Les tremblements de terre qui ont pulvérisé le sud de la Turquie et le nord de la Syrie le 6 février dernier sont, pour les non-initiés, de simples catastrophes naturelles. Pourtant, surtout en Syrie, l’humanité a préparé le terrain de façon à ce que l’horreur soit décuplée. Malgré des puissants séismes ayant frappé le nord de la Syrie, l’aide d’urgence sur place reste dérisoire. Elle arrive trop tard et en trop petite quantité.
La Syrie est le pays oublié. Les besoins augmentent et l’aide s’amenuise. En décembre, les Syriens ont eu besoin d’aide, comme jamais depuis le début de la guerre civile.
La plupart des décès signalés à l’intérieur de la Syrie concernent les zones du nord-ouest de la Syrie contrôlées par l’opposition. Sur une population de 4,6 millions d’habitants, 4,1 millions avaient besoin d’aide avant les tremblements de terre. Un peu moins du quart de la population syrienne est entassé sur 4% de son territoire. Dans l’ensemble, tous les appels à l’aide restent largement sous-financés. Au total, 15,3 millions de personnes en Syrie avaient besoin d’aide avant les séismes.
Ce ne sont pas là que des chiffres ou des statistiques pour agrémenter les rapports de routine de l’ONU. Dans ces 15 millions de personnes, chacune a une histoire complexe et révélatrice. Désormais, des millions de personnes ont ajouté un chapitre supplémentaire à cette interminable histoire de pertes et de souffrances. Les caméras de télévision partiront, comme elles le font toujours, emportant avec elles toute l’attention brièvement accordée à la région. Haïti, par exemple, se remet toujours de la catastrophe de 2010 qui a tué plus de 300 000 personnes, mais peu en ont conscience.
Mais y a-t-il, ne serait-ce qu’une lueur d’espoir, dans toute cette horreur? Si nous voulons donner un sens aux déclarations grandioses de solidarité avec le peuple syrien, la communauté internationale devra faire un grand pas en avant et faire preuve d’un courage sans précédent.

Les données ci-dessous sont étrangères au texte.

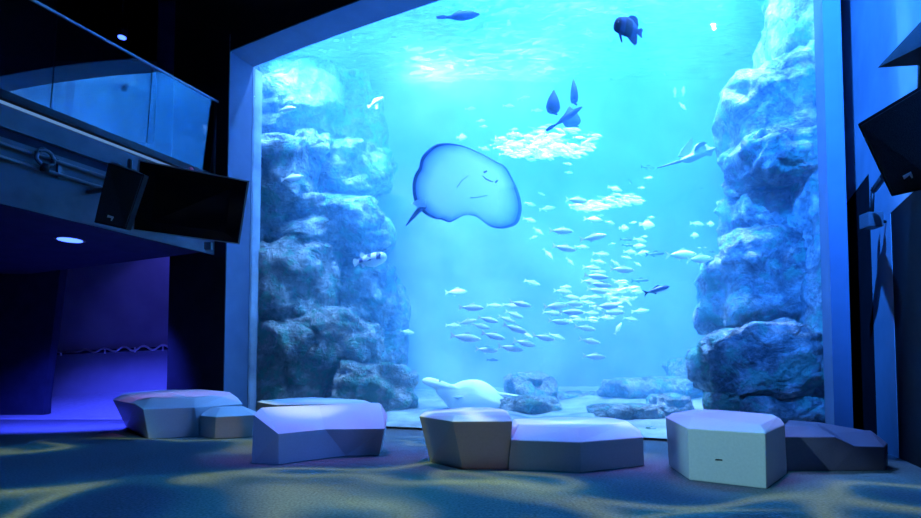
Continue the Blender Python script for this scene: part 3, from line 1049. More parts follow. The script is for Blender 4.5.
def flat_body(outline_px, Y0, slope, thick, name, mats, root, rim=0.06, bulge=0.5, wav=0.0, rimw=None):
    """a flattened body whose outline lies on a leaning plane, with real thickness.
    mats: (underside facing us, rim, back)"""
    cxp = sum(p[0] for p in outline_px) / len(outline_px)
    cyp = sum(p[1] for p in outline_px) / len(outline_px)
    c = atY(cxp, cyp, Y0)
    pl = []
    for (x, y) in outline_px:
        d = ray(x, y)
        # plane: Y = Y0 + slope*(z-c.z)
        t = (Y0 + slope * (HC - c.z)) / (d.y - slope * d.z)
        pl.append(V((0, 0, HC)) + d * t)
    # smooth closed outline
    def cr(p0, p1, p2, p3, t):
        return 0.5 * ((2 * p1) + (p2 - p0) * t + (2 * p0 - 5 * p1 + 4 * p2 - p3) * t * t + (3 * p1 - p0 - 3 * p2 + p3) * t ** 3)
    n0 = len(pl)
    out = []
    for i in range(n0):
        for j in range(3):
            out.append(cr(pl[i - 1], pl[i], pl[(i + 1) % n0], pl[(i + 2) % n0], j / 3))
    n = len(out)
    nrm = V((0, -1, slope)).normalized()
    ts = [1.0, 1 - rim * 0.5, 1 - rim, 0.88, 0.78, 0.62, 0.4, 0.2]
    vs, fs, fm = [], [], []
    for side in (1, -1):
        for jt, t in enumerate(ts):
            for i, p in enumerate(out):
                if 0 < jt < 3:
                    rv = rim * (rimw(p) if rimw else 1.0)
                    t = 1 - rv * (0.5 if jt == 1 else 1.0)
                h = thick * (1 - t ** 2.2) ** 0.8 * (bulge if side == 1 else 1.0) + 0.004
                w = wav * math.sin(i * 0.55) * t ** 4
                vs.append(c + (p - c) * t + nrm * (side * h + w))
    L = len(ts)
    for sd in range(2):
        o_ = sd * L * n
        for j in range(L - 1):
            for i in range(n):
                fs.append((o_ + j * n + i, o_ + j * n + (i + 1) % n, o_ + (j + 1) * n + (i + 1) % n, o_ + (j + 1) * n + i))
                fm.append(2 if sd else (1 if j < 2 else 0))
        fs.append(tuple(o_ + (L - 1) * n + i for i in range(n)))
        fm.append(2 if sd else 0)
    for i in range(n):
        fs.append((i, (i + 1) % n, L * n + (i + 1) % n, L * n + i))
        fm.append(1)
    o = link(name, vs, fs, None, root, True, mats, fm)
    at = o.data.attributes.new('edge', 'FLOAT', 'POINT')
    for side in (0, 1):
        for jt, t in enumerate(ts):
            for i, p in enumerate(out):
                wgt = rimw(p) if rimw else 0.6
                at.data[(side * len(ts) + jt) * n + i].value = max(0.0, 1 - (1 - t) / (0.22 * wgt + 0.04))
    return o, c, nrm


def onplane(px, py, c, Y0, slope, lift=0.0):
    d = ray(px, py)
    t = (Y0 + slope * (HC - c.z)) / (d.y - slope * d.z)
    return V((0, 0, HC)) + d * t + V((0, -1, slope)).normalized() * lift


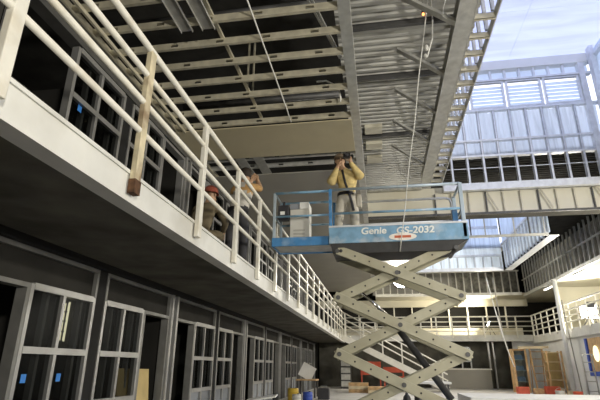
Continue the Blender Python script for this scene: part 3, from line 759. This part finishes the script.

Premièrement, nous devons cesser de traiter la Syrie comme si elle avait besoin d’une aide humanitaire d’urgence permanente. Il est impossible d’adopter une approche d’intervention d’urgence à court terme lorsqu’il s’agit d’une catastrophe sur le long terme.

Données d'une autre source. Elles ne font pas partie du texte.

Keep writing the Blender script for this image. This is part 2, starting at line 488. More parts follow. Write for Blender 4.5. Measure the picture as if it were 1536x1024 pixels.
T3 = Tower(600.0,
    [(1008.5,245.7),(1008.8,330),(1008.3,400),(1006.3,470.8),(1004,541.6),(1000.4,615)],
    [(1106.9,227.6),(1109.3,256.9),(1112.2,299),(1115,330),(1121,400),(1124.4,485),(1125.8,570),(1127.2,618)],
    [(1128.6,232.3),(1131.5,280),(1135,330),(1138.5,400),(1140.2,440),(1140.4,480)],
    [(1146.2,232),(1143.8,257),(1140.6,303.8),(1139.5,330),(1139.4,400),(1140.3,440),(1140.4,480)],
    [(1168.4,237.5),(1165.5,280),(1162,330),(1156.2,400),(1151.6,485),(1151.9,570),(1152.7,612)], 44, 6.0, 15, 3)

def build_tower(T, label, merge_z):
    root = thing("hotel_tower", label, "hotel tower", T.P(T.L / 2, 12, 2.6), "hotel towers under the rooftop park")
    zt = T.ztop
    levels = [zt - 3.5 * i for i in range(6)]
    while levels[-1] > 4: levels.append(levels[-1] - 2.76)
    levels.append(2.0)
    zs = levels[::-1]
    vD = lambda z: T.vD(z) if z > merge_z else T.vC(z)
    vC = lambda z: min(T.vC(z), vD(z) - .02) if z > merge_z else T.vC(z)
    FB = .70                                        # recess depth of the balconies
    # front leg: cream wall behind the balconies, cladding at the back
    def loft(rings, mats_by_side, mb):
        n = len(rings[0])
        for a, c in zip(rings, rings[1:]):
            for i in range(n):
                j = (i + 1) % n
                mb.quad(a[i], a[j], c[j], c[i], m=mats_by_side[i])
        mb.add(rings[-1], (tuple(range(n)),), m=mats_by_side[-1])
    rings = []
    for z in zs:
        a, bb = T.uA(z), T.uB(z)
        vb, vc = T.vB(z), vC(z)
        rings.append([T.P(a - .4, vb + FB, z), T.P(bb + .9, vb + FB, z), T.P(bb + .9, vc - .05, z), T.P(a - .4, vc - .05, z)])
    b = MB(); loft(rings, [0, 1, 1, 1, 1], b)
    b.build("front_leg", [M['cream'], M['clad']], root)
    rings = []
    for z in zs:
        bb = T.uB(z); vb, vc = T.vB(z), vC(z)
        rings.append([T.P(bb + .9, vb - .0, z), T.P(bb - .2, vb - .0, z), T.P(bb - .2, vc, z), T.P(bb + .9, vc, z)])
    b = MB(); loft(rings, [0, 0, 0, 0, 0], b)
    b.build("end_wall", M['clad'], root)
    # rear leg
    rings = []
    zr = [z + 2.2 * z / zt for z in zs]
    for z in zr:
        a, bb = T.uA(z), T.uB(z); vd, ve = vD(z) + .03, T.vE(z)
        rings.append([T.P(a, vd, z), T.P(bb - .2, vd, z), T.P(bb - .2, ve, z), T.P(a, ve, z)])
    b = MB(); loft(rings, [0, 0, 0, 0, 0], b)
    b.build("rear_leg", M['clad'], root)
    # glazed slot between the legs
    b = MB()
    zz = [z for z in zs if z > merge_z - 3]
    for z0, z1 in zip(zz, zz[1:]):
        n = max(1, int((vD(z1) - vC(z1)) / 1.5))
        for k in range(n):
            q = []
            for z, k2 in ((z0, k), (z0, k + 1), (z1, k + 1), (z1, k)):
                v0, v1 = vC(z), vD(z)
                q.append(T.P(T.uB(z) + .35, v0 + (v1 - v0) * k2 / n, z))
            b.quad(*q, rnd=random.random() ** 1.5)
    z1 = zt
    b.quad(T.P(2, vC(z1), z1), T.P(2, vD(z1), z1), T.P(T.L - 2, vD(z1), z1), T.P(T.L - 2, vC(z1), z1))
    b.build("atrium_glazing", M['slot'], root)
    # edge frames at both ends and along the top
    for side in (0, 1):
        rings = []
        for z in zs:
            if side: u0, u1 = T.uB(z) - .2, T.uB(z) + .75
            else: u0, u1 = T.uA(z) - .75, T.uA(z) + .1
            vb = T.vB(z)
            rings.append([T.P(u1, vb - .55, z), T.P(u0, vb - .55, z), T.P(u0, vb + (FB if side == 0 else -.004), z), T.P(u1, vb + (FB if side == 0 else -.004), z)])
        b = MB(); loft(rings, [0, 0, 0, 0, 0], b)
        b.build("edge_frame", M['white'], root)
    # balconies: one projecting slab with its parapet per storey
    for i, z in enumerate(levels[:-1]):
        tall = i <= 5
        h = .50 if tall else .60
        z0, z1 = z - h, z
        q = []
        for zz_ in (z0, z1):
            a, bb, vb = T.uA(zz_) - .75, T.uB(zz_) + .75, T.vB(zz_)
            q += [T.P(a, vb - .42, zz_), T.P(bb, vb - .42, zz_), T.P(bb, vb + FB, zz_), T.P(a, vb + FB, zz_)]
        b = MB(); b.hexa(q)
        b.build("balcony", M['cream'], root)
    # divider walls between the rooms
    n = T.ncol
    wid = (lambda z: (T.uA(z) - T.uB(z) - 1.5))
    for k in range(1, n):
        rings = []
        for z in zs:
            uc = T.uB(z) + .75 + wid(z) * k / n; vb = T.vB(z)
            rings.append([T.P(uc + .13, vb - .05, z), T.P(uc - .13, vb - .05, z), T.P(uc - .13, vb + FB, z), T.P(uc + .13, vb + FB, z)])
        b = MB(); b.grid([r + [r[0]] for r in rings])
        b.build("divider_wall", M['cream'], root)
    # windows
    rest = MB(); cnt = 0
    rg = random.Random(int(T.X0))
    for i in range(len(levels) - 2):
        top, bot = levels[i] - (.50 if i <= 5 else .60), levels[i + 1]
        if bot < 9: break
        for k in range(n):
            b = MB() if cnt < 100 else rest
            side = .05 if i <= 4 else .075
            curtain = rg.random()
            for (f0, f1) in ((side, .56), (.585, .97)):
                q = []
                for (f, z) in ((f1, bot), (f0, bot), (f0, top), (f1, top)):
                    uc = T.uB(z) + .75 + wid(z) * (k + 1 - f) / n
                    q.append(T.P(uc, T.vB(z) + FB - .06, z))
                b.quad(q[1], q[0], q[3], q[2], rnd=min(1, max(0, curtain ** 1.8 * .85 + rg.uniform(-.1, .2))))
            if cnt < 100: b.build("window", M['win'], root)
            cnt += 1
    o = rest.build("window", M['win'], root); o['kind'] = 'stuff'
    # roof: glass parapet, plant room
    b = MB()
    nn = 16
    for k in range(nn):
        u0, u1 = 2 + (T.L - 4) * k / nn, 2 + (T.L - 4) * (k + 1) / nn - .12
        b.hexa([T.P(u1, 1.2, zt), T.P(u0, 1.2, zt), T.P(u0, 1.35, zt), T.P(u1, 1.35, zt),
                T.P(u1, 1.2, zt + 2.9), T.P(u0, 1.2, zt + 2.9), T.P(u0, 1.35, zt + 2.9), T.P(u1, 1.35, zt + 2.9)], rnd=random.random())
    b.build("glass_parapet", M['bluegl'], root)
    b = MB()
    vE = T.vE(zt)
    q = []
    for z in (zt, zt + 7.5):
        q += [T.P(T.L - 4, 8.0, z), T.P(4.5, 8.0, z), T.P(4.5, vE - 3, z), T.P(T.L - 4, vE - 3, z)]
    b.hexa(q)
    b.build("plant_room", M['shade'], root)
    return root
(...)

Un Syrien m’a dit: «Ils nous traitent comme si nous étions dans une zone sismique depuis douze ans». Les personnes ont besoin de reconstruire leurs vies et leurs maisons, pas seulement d’exister de manière précaire grâce à de l’aide extérieure. Les écoles et les hôpitaux doivent être reconstruits. Les médecins, les infirmières et les enseignants doivent être formés.
Oui, il existe des craintes légitimes que le régime syrien abuse de l’aide humanitaire envoyée en Syrie, mais cela se produit depuis des années. Parallèlement au commerce de Captagon, l’aide internationale est la principale source de devises fortes pour le régime syrien et ses affidés. Arrêtons de prétendre que la situation est difficile pour Bachar al-Assad.

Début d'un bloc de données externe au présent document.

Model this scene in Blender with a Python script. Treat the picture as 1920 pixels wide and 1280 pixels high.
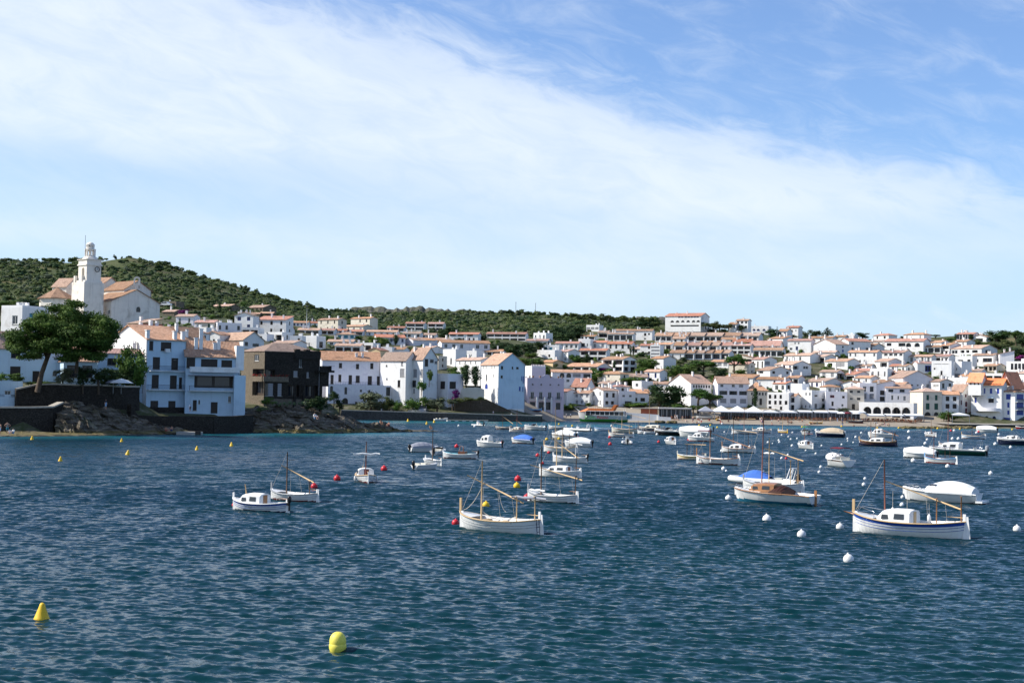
import bpy, math, random
import numpy as np
from mathutils import Vector, Matrix
R = math.radians
for o in list(bpy.data.objects): bpy.data.objects.remove(o)
SC = bpy.context.scene
COL = SC.collection
# ------------------------------------------------------------------ camera
F = 2667.0                       # focal length in photograph pixels (50 mm on 36 mm)
HCAM = 9.1                       # metres above the water
PITCH, ROLL = R(2.04), R(1.0)
cam_d = bpy.data.cameras.new('camera'); cam = bpy.data.objects.new('camera', cam_d); COL.objects.link(cam)
cam_d.lens = 50; cam_d.sensor_width = 36; cam_d.clip_start = 0.5; cam_d.clip_end = 20000
cam.matrix_world = Matrix.Translation((0, 0, HCAM)) @ Matrix.Rotation(R(90) + PITCH, 4, 'X') @ Matrix.Rotation(ROLL, 4, 'Z')
SC.camera = cam
_m = cam.matrix_world.to_3x3()
RT, UPV, FW = _m @ Vector((1, 0, 0)), _m @ Vector((0, 1, 0)), _m @ Vector((0, 0, -1))
CAMP = Vector((0, 0, HCAM))
def ray(x, y): return FW + RT * ((x - 960) / F) + UPV * ((640 - y) / F)
def at(x, y, d): return CAMP + ray(x, y) * d          # world point seen at pixel x,y at depth d
def sea_d(x, y):
    r = ray(x, y); return -HCAM / r.z
def on_sea(x, y): return at(x, y, sea_d(x, y))
# ------------------------------------------------------------------ sun and sky
SUN_EL, SUN_AZ = R(40), R(-90)   # azimuth measured from +Y (view direction) towards +X
sv = Vector((math.sin(SUN_AZ) * math.cos(SUN_EL), math.cos(SUN_AZ) * math.cos(SUN_EL), math.sin(SUN_EL)))
sun_d = bpy.data.lights.new('sun', 'SUN'); sun_d.energy = 5.0; sun_d.angle = R(0.53); sun_d.color = (1.0, 0.95, 0.86)
sun = bpy.data.objects.new('sun', sun_d); COL.objects.link(sun)
sun.rotation_euler = sv.to_track_quat('Z', 'Y').to_euler(); sun.location = (0, 0, 300)
SC.view_settings.view_transform = 'Standard'; SC.view_settings.look = 'None'
SC.view_settings.exposure = 0.42; SC.view_settings.gamma = 1.0; SC.view_settings.use_curve_mapping = False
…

Il faudrait aussi mettre fin à la plaisanterie sur l’aide transfrontalière. Un seul passage frontalier à Bab al-Hawa est insuffisant. Le Conseil de sécurité de l’ONU débat du mécanisme transfrontalier tous les six mois. La prochaine échéance est en juillet.
«L’ONU s’est avérée encombrante et a été freinée par le régime et ses alliés, qui n’ont montré aucun intérêt pour le bien-être des Syriens» - Chris Doyle
L’aide nécessite un accès au territoire, mais l’accès est une question politique dont plusieurs parties ont tiré profit. Cela doit cesser. Des millions de Syriens dépendent totalement du point de passage de Bab al-Hawa. C’est le peuple syrien qui devrait bénéficier de l’aide, même si les diplomates russes à l’ONU continuent d’affirmer que l’aide transfrontalière devrait parvenir au gouvernement syrien à Damas. Il a fallu attendre une semaine entière après le tremblement de terre pour que Damas donne avec regret son consentement à l’ouverture de deux points de passages frontaliers supplémentaires pour une durée de trois mois. On se demande pourquoi le régime syrien n’accepte pas l’ouverture des cinq points de passage frontaliers avec la Turquie et pour une durée plus longue.
La réalité est que l’approbation du Conseil de sécurité de l’ONU n'est pas une exigence absolue pour l’aide transfrontalière. Une assistance peut être fournie sur la base du droit international. La Cour internationale de justice a statué qu’«il ne fait aucun doute que la fourniture d’une aide strictement humanitaire à des personnes ou à des forces se trouvant dans un autre pays, quels que soient leurs affiliations politiques ou leurs objectifs, ne saurait être considérée comme une intervention illicite ou contraire au droit international».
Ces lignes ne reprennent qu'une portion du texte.